Collections of essays and reviews by Robert Craft (from 1974 and 1984, respectively). I usually enjoy Craft's writing and style, and kinda grew up with it, because I've read him since I was 18 or so...



The afternoon continued with a stroll through Central Park, and a couple of outstanding Gibsons at the beautiful Bemelmans Bar of the Carlyle Hote, before heading to SoHo for dinner at Odeon (another place I used to frequent decades ago)...





Wow, I was just there last Monday. It's not far from where I go to school. Beautiful bookstore.

Spotted Horses

Quote from: ritter on April 30, 2024, 04:54:05 AMFrom the fantastic Argosy Book Store on east 59th Street in NYC, which brings back fond memories to me, as I used to browse its shelves with my mother 40 years ago now...


Collections of essays and reviews by Robert Craft (from 1974 and 1984, respectively).

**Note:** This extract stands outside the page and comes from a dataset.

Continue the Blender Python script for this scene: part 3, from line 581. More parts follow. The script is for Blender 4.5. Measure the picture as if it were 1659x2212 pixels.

I usually enjoy Craft's writing and style, and kinda grew up with it, because I've read him since I was 18 or so...


You snobs probably think New York City is the only place with spectacular bookstores! 100,000 books and low, low prices!



ritter

And from another bookstore in New York, Strand on Broadway (which can rival, but only perhaps, the one posted by @Spotted Horses  above —wherever it may be—), the following:



The prices were low, low too...  :)

vers la flamme

Quote from: Spotted Horses on April 30, 2024, 08:39:39 AMYou snobs probably think New York City is the only place with spectacular bookstores! 100,000 books and low, low prices!




I have no idea where this is but I'd love to go.

Ritter, I love Strand. My favorite of the bookstores here, though I have not been to nearly all of them. I'm very curious about that Dos Passos trilogy. I hope to read it someday.